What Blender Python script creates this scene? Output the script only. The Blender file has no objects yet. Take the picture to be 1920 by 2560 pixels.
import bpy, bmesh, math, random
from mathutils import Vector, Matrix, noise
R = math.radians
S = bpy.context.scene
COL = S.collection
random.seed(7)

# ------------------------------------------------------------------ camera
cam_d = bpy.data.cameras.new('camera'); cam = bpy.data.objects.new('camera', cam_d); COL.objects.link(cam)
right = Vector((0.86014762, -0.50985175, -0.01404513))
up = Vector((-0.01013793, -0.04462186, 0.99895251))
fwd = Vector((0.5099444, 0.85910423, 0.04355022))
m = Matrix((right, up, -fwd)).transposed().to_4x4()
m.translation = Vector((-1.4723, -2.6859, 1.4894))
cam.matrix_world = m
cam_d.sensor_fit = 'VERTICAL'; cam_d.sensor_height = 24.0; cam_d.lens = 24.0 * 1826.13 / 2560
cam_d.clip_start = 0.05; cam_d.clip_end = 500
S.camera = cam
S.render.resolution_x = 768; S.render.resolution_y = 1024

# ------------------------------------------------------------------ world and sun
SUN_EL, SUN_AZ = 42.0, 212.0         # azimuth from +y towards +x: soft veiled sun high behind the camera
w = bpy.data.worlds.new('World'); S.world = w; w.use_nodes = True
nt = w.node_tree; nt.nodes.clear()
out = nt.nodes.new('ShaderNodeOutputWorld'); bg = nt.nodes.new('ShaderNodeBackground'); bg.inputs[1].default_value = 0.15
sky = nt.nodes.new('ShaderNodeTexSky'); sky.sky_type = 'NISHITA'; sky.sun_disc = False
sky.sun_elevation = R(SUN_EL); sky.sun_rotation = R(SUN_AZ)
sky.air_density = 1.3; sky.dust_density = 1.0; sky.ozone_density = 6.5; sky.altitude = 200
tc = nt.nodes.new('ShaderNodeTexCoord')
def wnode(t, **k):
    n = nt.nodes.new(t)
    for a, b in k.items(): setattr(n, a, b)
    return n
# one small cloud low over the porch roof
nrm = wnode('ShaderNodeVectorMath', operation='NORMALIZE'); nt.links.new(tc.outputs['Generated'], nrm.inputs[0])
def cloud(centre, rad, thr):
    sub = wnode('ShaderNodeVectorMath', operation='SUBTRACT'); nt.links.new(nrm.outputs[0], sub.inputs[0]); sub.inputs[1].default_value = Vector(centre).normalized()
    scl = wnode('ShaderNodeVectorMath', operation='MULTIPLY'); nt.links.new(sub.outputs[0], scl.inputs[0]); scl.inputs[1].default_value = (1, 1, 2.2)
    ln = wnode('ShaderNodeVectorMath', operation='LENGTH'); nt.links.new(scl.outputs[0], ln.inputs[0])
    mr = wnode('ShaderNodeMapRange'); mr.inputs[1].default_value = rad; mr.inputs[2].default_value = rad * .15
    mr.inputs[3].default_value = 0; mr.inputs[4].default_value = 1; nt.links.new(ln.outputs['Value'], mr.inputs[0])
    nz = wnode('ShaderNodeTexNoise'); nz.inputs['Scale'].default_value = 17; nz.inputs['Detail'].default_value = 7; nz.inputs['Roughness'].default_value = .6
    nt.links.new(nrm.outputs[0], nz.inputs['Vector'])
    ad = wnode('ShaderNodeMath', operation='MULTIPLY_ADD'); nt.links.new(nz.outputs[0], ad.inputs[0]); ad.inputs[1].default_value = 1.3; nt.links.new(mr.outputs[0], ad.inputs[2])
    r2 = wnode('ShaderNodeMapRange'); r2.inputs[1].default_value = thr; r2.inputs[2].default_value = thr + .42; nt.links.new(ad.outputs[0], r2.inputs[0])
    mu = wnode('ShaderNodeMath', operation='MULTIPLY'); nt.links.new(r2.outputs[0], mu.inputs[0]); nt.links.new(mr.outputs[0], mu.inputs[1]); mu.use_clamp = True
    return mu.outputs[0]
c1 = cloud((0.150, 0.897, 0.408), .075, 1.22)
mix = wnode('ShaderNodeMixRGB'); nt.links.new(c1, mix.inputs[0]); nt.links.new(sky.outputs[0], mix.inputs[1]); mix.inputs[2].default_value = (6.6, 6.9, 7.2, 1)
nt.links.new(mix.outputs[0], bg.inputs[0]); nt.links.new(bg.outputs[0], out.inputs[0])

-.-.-

Your answer should be exactly the lines of the data above, from the first through the line containing "S.render.resolution_x = 768;".

What Blender Python script creates this scene? Output the script only. The Blender file has no objects yet. Take the picture to be 1920 by 2560 pixels.
import bpy, bmesh, math, random
from mathutils import Vector, Matrix, noise
R = math.radians
S = bpy.context.scene
COL = S.collection
random.seed(7)

# ------------------------------------------------------------------ camera
cam_d = bpy.data.cameras.new('camera'); cam = bpy.data.objects.new('camera', cam_d); COL.objects.link(cam)
right = Vector((0.86014762, -0.50985175, -0.01404513))
up = Vector((-0.01013793, -0.04462186, 0.99895251))
fwd = Vector((0.5099444, 0.85910423, 0.04355022))
m = Matrix((right, up, -fwd)).transposed().to_4x4()
m.translation = Vector((-1.4723, -2.6859, 1.4894))
cam.matrix_world = m
cam_d.sensor_fit = 'VERTICAL'; cam_d.sensor_height = 24.0; cam_d.lens = 24.0 * 1826.13 / 2560
cam_d.clip_start = 0.05; cam_d.clip_end = 500
S.camera = cam
S.render.resolution_x = 768; S.render.resolution_y = 1024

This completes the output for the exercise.